The meth explosion carries huge social consequences: overburdened health services, overcrowded prisons, families and communities torn apart. Small-time users and dealers bear the brunt of unsparing law enforcement that is popular in crime-weary communities. In mid-July, as drug war killings escalated in the Philippines, one survey put President Duterte's approval rating at 91 percent.

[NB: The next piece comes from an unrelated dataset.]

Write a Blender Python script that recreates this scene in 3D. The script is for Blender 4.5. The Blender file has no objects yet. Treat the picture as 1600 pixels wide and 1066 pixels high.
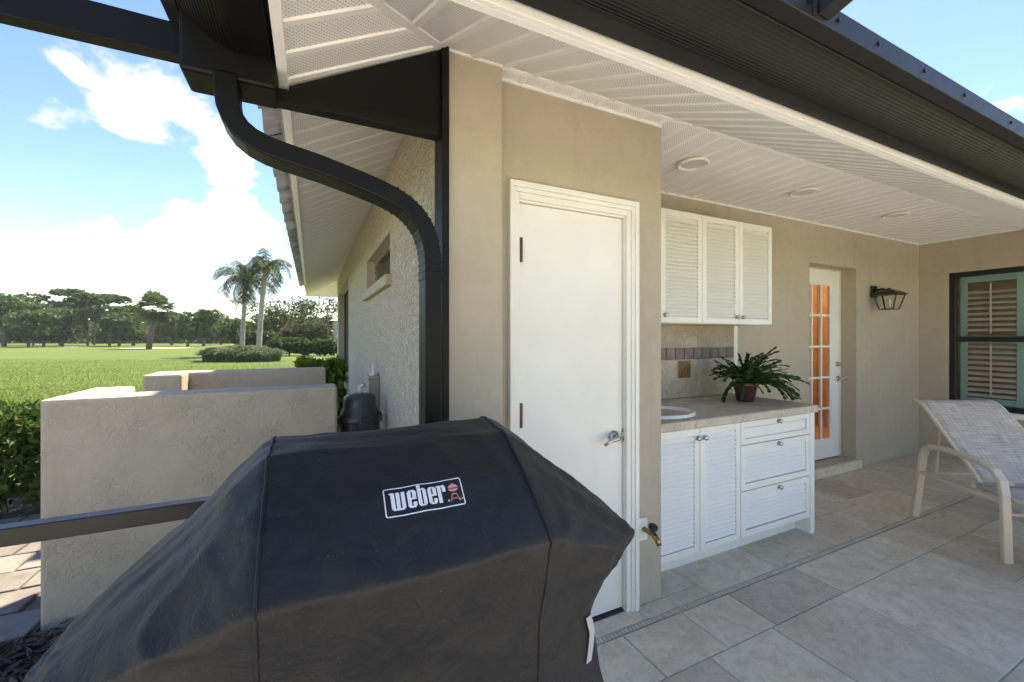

Meth addiction is tough to treat, ideally requiring costly and time-consuming counselling. Long-term use can cause changes in brain structure and function. In March, US President Barack Obama said drug dependency should be seen as "a public health problem and not a criminal problem", part of a bid to roll back a "war on drugs" begun in the 1970s and now widely seen as a failure. Policy in Asia is largely moving in the opposite direction, with drug rehabilitation underfunded and inadequate.
Less than one percent of dependent drug users in Indonesia received treatment in 2014, said the UNODC. Lacking alternatives, desperate Indonesians resort to herbal baths, Islamic prayer and other remedies of unproven efficacy. "Rehab" in many countries often means detention at a state facility. In Thailand, thousands of users are held at army camps for four months. Relapse rates at drug detention centres range from 60-90 percent, says the World Health Organisation.
Evidence shows that the most effective treatment is voluntary and community-based. A 2015 study in Malaysia found that half the people at compulsory centres relapsed within 32 days of release, compared with 429 days for those who had volunteered for treatment.